### [Short exercise]
Write out the whole listing again, exactly as given.

### [Information given]
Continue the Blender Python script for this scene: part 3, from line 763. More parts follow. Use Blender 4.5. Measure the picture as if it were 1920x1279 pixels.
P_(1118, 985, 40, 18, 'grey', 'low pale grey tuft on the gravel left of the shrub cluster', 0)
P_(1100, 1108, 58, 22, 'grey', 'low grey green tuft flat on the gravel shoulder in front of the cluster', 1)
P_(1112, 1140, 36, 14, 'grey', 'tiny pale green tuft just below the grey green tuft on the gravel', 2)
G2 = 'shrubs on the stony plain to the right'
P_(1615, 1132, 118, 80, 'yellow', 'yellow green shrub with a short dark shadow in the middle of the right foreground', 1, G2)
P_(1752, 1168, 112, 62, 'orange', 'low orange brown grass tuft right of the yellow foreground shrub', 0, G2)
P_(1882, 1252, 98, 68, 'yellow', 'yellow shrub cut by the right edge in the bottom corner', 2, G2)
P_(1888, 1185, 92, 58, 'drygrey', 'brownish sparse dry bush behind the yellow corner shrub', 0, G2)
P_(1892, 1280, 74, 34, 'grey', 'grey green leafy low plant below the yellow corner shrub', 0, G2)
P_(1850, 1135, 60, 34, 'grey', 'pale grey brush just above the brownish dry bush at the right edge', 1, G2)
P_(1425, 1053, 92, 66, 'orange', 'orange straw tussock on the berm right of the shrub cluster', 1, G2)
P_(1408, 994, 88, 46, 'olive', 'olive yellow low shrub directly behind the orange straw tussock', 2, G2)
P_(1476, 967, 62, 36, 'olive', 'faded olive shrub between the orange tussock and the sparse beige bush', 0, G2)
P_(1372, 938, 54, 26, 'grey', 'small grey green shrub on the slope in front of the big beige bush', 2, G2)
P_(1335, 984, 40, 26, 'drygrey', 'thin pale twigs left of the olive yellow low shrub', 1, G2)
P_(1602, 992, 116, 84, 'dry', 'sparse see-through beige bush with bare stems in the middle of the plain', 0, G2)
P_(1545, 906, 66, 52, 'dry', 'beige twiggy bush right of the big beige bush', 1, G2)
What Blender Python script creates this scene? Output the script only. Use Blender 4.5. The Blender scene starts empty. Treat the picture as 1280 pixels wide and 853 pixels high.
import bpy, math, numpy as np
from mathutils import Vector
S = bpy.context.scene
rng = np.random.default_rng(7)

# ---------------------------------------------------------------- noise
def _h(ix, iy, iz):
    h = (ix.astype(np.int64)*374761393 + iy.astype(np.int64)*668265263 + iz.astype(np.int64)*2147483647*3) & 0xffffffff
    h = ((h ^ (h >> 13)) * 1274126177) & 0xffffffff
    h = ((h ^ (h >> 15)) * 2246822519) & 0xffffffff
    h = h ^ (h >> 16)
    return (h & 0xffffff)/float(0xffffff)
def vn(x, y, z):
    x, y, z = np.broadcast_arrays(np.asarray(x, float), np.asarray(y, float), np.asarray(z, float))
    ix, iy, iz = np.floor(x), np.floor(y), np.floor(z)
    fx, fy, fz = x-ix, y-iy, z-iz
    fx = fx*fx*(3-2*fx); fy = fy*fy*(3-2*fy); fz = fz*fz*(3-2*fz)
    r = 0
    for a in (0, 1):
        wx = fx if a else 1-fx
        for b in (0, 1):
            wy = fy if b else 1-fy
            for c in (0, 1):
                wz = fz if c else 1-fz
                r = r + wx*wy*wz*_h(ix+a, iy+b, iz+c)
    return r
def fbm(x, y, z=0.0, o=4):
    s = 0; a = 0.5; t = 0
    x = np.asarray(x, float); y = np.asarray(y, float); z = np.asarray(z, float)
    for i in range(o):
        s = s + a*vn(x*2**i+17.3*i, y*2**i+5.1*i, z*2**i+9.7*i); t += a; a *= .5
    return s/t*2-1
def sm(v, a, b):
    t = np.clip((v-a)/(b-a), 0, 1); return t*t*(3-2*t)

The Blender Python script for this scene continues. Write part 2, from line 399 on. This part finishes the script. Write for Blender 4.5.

### [Response to the task]
Continue the Blender Python script for this scene: part 3, from line 763. More parts follow. Use Blender 4.5. Measure the picture as if it were 1920x1279 pixels.
P_(1118, 985, 40, 18, 'grey', 'low pale grey tuft on the gravel left of the shrub cluster', 0)
P_(1100, 1108, 58, 22, 'grey', 'low grey green tuft flat on the gravel shoulder in front of the cluster', 1)
P_(1112, 1140, 36, 14, 'grey', 'tiny pale green tuft just below the grey green tuft on the gravel', 2)
G2 = 'shrubs on the stony plain to the right'
P_(1615, 1132, 118, 80, 'yellow', 'yellow green shrub with a short dark shadow in the middle of the right foreground', 1, G2)
P_(1752, 1168, 112, 62, 'orange', 'low orange brown grass tuft right of the yellow foreground shrub', 0, G2)
P_(1882, 1252, 98, 68, 'yellow', 'yellow shrub cut by the right edge in the bottom corner', 2, G2)
P_(1888, 1185, 92, 58, 'drygrey', 'brownish sparse dry bush behind the yellow corner shrub', 0, G2)
P_(1892, 1280, 74, 34, 'grey', 'grey green leafy low plant below the yellow corner shrub', 0, G2)
P_(1850, 1135, 60, 34, 'grey', 'pale grey brush just above the brownish dry bush at the right edge', 1, G2)
P_(1425, 1053, 92, 66, 'orange', 'orange straw tussock on the berm right of the shrub cluster', 1, G2)
P_(1408, 994, 88, 46, 'olive', 'olive yellow low shrub directly behind the orange straw tussock', 2, G2)
P_(1476, 967, 62, 36, 'olive', 'faded olive shrub between the orange tussock and the sparse beige bush', 0, G2)
P_(1372, 938, 54, 26, 'grey', 'small grey green shrub on the slope in front of the big beige bush', 2, G2)
P_(1335, 984, 40, 26, 'drygrey', 'thin pale twigs left of the olive yellow low shrub', 1, G2)
P_(1602, 992, 116, 84, 'dry', 'sparse see-through beige bush with bare stems in the middle of the plain', 0, G2)
P_(1545, 906, 66, 52, 'dry', 'beige twiggy bush right of the big beige bush', 1, G2)
What Blender Python script creates this scene? Output the script only. Use Blender 4.5. The Blender scene starts empty. Treat the picture as 1280 pixels wide and 853 pixels high.
import bpy, math, numpy as np
from mathutils import Vector
S = bpy.context.scene
rng = np.random.default_rng(7)

# ---------------------------------------------------------------- noise
def _h(ix, iy, iz):
    h = (ix.astype(np.int64)*374761393 + iy.astype(np.int64)*668265263 + iz.astype(np.int64)*2147483647*3) & 0xffffffff
    h = ((h ^ (h >> 13)) * 1274126177) & 0xffffffff
    h = ((h ^ (h >> 15)) * 2246822519) & 0xffffffff
    h = h ^ (h >> 16)
    return (h & 0xffffff)/float(0xffffff)
def vn(x, y, z):
    x, y, z = np.broadcast_arrays(np.asarray(x, float), np.asarray(y, float), np.asarray(z, float))
    ix, iy, iz = np.floor(x), np.floor(y), np.floor(z)
    fx, fy, fz = x-ix, y-iy, z-iz
    fx = fx*fx*(3-2*fx); fy = fy*fy*(3-2*fy); fz = fz*fz*(3-2*fz)
    r = 0
    for a in (0, 1):
        wx = fx if a else 1-fx
        for b in (0, 1):
            wy = fy if b else 1-fy
            for c in (0, 1):
                wz = fz if c else 1-fz
                r = r + wx*wy*wz*_h(ix+a, iy+b, iz+c)
    return r
def fbm(x, y, z=0.0, o=4):
    s = 0; a = 0.5; t = 0
    x = np.asarray(x, float); y = np.asarray(y, float); z = np.asarray(z, float)
    for i in range(o):
        s = s + a*vn(x*2**i+17.3*i, y*2**i+5.1*i, z*2**i+9.7*i); t += a; a *= .5
    return s/t*2-1
def sm(v, a, b):
    t = np.clip((v-a)/(b-a), 0, 1); return t*t*(3-2*t)

The Blender Python script for this scene continues. Write part 2, from line 399 on. This part finishes the script. Write for Blender 4.5.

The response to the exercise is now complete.